■ EXERCISE PROMPT
In the material below, identify each line bearing the word "part". Reproduce those lines.

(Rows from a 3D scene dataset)
---

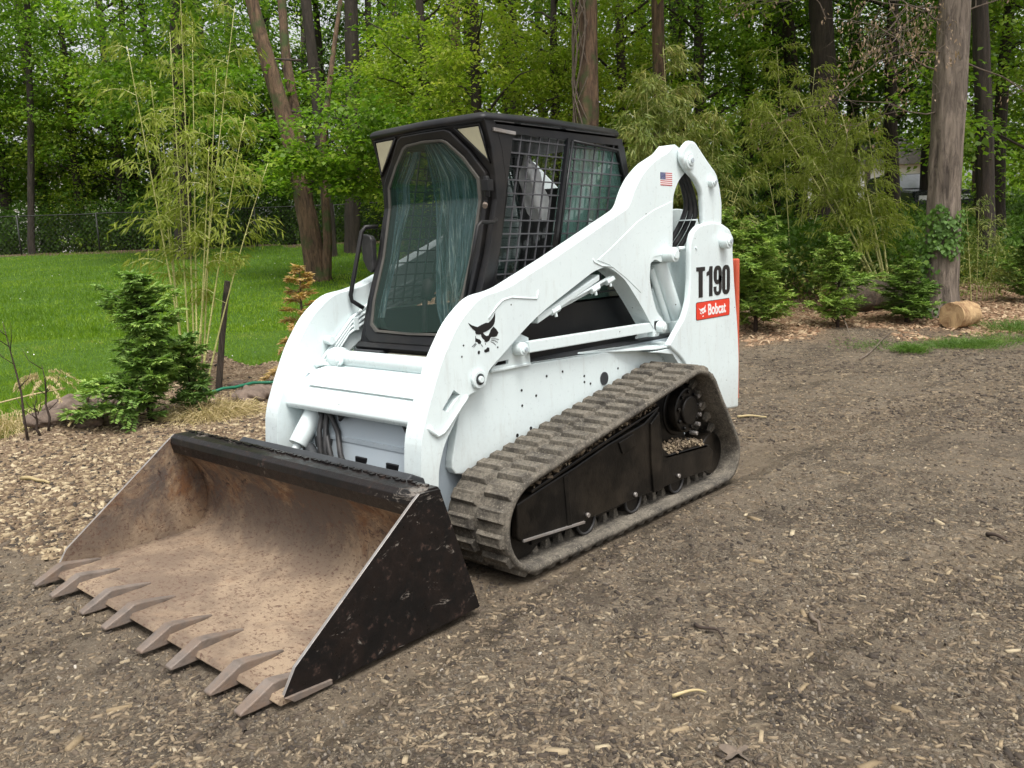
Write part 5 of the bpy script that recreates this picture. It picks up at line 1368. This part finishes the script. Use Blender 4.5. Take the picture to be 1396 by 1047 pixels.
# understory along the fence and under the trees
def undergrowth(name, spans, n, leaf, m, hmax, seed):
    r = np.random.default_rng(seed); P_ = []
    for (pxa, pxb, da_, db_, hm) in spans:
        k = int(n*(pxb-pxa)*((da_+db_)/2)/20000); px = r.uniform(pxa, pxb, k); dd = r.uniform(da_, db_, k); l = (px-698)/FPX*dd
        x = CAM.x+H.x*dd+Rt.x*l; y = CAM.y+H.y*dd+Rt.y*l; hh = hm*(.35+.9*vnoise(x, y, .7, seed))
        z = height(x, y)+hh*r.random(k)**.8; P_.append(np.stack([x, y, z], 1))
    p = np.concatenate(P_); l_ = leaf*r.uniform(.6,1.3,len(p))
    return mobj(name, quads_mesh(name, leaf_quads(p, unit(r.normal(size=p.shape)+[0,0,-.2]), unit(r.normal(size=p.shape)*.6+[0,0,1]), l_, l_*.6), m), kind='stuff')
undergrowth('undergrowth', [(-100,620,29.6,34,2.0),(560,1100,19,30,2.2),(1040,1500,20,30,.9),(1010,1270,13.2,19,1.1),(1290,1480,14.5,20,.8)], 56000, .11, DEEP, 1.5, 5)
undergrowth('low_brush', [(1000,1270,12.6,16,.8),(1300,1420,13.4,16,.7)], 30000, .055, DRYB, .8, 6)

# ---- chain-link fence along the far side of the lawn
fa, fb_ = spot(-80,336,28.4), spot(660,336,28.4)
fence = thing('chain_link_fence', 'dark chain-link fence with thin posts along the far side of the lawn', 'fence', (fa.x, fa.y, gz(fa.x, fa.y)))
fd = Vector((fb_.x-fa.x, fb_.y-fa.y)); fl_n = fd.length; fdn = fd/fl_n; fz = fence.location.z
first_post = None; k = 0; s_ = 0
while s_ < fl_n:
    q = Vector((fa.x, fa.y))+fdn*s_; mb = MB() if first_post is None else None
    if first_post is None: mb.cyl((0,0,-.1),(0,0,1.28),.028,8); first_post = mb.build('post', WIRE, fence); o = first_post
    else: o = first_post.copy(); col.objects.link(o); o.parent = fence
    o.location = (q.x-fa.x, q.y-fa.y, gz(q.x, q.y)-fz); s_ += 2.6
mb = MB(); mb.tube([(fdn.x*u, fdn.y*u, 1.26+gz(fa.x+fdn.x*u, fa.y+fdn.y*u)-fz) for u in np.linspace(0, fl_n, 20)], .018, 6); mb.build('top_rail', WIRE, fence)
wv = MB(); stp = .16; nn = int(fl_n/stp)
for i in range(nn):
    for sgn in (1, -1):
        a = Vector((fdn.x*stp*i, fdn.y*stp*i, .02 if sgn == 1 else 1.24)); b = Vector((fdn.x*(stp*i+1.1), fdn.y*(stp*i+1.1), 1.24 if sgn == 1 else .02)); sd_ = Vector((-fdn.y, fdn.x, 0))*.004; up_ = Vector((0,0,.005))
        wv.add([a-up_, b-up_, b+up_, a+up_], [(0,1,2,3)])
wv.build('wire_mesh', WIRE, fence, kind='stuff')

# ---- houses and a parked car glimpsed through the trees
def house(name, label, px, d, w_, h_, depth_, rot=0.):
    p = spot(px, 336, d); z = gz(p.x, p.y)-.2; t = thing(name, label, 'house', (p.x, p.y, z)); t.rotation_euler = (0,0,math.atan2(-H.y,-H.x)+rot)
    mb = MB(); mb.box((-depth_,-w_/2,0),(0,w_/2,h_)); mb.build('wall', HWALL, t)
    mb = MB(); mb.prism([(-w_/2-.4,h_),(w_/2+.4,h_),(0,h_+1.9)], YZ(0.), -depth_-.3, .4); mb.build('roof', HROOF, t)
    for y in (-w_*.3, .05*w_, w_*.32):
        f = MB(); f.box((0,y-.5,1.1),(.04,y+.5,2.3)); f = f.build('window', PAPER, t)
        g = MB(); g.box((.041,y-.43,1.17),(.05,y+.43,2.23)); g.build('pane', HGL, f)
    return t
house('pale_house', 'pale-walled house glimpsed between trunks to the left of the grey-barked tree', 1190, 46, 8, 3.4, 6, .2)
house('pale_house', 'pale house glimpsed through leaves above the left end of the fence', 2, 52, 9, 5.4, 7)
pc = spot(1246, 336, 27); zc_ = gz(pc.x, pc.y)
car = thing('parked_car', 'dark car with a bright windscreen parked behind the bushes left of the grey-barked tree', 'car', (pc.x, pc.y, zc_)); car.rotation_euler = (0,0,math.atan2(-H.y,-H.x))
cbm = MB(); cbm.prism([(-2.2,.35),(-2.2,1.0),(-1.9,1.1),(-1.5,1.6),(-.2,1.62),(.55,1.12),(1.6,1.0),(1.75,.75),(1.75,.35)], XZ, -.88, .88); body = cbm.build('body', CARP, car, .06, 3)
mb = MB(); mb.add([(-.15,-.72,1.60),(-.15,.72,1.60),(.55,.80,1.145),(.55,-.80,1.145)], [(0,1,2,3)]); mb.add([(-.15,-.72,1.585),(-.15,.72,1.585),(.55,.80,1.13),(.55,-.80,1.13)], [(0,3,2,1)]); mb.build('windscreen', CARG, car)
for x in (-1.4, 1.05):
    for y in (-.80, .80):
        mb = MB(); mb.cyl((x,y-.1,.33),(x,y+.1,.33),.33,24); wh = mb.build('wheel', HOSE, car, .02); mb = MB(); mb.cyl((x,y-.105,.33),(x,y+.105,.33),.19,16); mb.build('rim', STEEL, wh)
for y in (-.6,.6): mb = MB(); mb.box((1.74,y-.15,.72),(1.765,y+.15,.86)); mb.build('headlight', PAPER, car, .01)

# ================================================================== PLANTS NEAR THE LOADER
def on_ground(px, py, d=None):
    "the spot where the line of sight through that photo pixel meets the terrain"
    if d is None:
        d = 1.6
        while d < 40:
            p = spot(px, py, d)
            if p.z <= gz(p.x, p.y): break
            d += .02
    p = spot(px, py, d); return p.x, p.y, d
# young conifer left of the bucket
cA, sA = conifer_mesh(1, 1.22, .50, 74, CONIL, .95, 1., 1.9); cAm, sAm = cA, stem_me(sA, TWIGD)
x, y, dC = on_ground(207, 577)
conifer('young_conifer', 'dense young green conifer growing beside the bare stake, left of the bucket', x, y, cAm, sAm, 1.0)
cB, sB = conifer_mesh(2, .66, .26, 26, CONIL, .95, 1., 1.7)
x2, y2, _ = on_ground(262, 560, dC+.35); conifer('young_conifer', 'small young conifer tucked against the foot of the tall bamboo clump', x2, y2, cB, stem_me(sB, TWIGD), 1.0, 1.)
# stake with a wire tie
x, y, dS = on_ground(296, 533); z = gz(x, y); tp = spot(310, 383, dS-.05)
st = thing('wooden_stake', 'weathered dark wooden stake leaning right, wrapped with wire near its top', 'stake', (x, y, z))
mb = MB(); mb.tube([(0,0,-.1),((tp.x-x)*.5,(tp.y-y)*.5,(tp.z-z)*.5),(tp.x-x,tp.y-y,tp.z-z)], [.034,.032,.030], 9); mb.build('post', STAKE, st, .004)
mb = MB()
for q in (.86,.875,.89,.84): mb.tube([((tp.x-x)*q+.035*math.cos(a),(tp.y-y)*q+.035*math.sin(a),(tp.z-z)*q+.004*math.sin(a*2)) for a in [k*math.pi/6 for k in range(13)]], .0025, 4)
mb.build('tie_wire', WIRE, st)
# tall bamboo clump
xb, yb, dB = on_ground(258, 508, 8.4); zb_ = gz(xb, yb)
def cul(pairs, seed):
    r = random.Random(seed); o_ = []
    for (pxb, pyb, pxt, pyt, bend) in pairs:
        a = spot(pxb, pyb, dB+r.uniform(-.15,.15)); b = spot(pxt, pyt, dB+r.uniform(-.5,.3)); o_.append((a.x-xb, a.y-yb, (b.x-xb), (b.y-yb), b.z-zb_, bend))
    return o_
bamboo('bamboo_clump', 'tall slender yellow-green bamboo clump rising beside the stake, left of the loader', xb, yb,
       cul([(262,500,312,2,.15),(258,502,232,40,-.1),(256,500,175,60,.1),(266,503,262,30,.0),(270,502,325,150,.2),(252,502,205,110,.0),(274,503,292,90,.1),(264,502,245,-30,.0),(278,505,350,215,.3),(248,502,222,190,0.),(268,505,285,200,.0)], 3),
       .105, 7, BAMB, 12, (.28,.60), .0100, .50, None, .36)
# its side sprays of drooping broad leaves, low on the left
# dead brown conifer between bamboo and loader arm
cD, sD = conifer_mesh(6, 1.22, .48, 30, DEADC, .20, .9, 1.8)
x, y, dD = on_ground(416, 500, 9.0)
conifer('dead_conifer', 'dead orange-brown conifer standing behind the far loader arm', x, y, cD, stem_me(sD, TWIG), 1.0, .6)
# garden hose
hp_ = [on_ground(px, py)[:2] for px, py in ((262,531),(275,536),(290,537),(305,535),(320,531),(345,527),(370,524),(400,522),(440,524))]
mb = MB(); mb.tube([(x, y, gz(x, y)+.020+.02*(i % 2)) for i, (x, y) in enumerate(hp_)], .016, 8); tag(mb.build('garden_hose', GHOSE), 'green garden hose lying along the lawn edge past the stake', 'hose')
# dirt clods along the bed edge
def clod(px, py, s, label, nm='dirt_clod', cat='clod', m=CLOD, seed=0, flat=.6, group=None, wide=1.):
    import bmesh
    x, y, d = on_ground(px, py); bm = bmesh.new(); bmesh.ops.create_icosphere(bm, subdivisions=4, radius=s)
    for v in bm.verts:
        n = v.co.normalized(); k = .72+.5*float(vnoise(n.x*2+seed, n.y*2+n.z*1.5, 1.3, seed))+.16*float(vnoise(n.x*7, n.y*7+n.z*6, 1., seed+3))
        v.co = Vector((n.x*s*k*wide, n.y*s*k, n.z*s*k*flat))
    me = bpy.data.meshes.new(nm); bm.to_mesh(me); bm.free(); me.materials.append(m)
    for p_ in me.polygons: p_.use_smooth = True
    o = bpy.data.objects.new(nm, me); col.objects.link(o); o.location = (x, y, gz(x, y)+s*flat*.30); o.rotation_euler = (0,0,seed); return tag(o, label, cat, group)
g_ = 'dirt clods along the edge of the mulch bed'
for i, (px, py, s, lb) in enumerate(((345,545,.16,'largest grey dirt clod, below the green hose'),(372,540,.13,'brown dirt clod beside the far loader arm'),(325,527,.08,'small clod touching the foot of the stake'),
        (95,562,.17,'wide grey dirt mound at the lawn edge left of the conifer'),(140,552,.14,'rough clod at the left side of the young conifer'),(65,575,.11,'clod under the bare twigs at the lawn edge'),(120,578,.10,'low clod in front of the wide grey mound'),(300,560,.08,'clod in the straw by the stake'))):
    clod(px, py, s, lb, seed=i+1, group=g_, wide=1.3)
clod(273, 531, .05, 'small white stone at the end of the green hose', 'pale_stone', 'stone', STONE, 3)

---

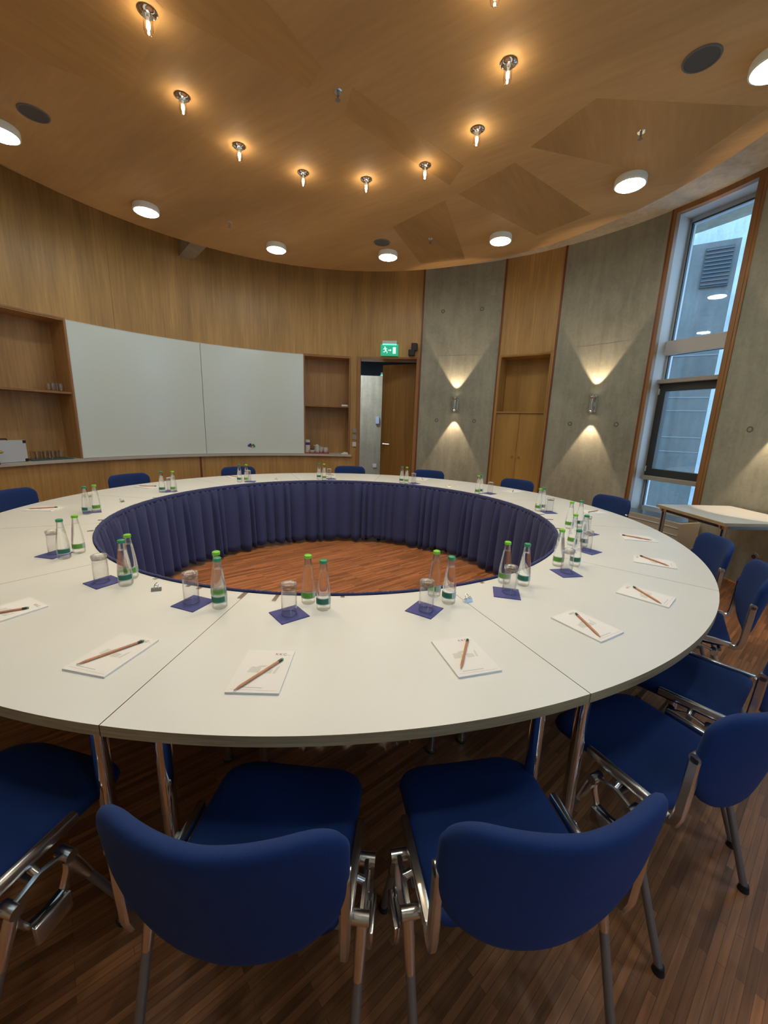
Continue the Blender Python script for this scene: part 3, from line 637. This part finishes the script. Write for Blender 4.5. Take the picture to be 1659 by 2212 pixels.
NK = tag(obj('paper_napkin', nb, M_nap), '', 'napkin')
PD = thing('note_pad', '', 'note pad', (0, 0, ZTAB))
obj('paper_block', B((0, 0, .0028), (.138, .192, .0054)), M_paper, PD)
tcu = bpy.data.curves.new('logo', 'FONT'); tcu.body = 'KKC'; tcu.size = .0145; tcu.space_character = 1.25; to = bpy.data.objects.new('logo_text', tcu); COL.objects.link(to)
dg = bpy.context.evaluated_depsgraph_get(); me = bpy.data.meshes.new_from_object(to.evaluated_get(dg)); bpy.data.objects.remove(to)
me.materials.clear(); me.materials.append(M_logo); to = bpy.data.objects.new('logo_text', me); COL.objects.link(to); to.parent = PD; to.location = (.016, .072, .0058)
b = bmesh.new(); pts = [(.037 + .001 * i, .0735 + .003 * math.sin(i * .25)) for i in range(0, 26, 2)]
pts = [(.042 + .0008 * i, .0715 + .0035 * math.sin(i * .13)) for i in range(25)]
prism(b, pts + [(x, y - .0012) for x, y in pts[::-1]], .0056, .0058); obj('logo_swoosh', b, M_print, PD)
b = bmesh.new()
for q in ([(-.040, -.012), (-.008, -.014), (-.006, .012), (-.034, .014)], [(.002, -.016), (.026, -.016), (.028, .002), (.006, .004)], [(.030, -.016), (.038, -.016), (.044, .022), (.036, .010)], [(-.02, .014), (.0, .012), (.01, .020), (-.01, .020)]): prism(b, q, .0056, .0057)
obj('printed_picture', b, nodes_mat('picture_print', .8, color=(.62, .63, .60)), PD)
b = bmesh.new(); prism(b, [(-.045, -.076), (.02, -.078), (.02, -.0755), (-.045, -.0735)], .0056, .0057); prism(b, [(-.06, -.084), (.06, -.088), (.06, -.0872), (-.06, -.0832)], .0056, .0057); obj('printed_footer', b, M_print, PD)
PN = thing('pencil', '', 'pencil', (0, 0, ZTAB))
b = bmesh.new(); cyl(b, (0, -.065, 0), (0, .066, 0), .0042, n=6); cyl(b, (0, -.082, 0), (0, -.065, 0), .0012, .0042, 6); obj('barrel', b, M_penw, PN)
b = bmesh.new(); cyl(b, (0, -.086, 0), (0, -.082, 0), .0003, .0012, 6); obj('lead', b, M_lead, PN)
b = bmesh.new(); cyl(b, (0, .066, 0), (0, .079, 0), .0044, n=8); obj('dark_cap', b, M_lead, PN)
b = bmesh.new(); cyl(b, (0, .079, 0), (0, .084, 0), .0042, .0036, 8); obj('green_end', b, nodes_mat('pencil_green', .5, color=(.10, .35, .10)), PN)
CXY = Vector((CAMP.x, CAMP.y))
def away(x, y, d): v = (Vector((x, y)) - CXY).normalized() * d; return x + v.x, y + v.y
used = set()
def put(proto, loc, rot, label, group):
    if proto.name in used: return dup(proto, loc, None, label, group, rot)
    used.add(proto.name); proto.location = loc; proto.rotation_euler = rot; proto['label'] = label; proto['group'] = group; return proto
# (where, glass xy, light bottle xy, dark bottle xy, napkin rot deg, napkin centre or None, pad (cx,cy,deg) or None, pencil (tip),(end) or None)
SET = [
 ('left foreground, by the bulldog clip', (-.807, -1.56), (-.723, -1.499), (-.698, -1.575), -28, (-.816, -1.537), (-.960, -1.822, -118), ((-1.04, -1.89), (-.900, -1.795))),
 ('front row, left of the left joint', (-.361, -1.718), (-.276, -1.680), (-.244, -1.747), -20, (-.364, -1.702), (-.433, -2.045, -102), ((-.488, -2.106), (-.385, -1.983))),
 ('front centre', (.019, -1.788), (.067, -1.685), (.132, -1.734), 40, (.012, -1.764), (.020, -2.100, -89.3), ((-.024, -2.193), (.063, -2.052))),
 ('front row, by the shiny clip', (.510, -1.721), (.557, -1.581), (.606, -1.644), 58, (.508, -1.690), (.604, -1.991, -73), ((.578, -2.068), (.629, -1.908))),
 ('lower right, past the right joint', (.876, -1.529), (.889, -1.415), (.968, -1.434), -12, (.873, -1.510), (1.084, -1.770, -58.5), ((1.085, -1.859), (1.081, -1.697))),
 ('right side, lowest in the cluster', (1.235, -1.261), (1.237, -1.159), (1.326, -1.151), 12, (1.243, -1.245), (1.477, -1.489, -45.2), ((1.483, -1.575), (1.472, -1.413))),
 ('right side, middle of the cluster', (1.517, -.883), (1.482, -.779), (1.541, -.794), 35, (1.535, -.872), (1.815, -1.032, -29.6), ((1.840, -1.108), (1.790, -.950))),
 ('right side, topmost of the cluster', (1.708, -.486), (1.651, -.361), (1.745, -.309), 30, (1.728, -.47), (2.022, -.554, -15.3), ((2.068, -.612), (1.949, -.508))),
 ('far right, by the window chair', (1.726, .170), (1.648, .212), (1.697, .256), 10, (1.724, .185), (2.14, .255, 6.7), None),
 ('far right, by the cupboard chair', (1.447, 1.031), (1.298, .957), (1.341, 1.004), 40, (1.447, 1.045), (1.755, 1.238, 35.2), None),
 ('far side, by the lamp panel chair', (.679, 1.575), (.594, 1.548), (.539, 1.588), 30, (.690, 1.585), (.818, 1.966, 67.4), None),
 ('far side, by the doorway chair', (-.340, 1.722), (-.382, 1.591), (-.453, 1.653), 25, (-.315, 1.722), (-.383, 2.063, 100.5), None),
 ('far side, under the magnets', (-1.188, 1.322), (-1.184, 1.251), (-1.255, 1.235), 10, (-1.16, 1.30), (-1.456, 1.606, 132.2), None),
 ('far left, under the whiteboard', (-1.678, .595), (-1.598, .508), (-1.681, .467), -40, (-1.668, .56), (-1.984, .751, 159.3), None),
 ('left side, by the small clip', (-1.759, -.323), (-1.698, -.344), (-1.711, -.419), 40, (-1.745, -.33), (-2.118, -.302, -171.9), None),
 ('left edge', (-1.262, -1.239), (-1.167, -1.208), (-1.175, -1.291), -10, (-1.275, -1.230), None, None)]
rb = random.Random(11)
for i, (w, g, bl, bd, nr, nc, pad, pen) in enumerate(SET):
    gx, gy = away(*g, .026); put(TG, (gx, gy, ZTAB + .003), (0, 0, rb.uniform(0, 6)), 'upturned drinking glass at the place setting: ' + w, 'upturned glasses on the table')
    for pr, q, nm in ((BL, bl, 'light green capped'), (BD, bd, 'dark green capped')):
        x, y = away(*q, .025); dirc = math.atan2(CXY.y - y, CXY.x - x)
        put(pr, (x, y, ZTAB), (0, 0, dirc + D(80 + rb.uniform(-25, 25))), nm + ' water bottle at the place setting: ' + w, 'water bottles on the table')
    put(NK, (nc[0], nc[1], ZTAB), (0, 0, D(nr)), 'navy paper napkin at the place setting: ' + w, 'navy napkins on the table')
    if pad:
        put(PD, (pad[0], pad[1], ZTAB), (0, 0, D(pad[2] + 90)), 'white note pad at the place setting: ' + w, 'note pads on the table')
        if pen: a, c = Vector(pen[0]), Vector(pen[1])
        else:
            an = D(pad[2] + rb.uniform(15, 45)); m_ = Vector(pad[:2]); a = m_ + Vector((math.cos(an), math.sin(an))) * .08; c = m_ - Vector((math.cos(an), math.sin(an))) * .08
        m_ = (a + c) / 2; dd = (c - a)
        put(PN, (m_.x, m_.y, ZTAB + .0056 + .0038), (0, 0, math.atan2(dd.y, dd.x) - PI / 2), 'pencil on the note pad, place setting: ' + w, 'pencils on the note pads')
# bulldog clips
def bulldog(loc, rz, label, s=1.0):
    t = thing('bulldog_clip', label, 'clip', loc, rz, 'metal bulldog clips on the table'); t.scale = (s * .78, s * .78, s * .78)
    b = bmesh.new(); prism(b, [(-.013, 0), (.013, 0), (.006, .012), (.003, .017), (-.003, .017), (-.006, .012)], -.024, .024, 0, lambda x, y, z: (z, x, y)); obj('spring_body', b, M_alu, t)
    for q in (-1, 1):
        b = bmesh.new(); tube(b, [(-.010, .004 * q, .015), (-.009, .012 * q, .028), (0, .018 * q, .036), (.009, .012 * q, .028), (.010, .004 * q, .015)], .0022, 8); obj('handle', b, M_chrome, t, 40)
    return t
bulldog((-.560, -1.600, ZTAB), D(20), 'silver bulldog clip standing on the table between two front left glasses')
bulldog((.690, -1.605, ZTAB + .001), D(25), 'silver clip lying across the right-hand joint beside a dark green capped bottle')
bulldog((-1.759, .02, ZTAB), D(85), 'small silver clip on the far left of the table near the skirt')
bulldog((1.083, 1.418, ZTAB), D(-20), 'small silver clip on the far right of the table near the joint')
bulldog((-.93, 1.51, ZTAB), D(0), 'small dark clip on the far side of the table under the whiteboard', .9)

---

■ TASK RESULT
Write part 5 of the bpy script that recreates this picture. It picks up at line 1368. This part finishes the script. Use Blender 4.5. Take the picture to be 1396 by 1047 pixels.
Continue the Blender Python script for this scene: part 3, from line 637. This part finishes the script. Write for Blender 4.5. Take the picture to be 1659 by 2212 pixels.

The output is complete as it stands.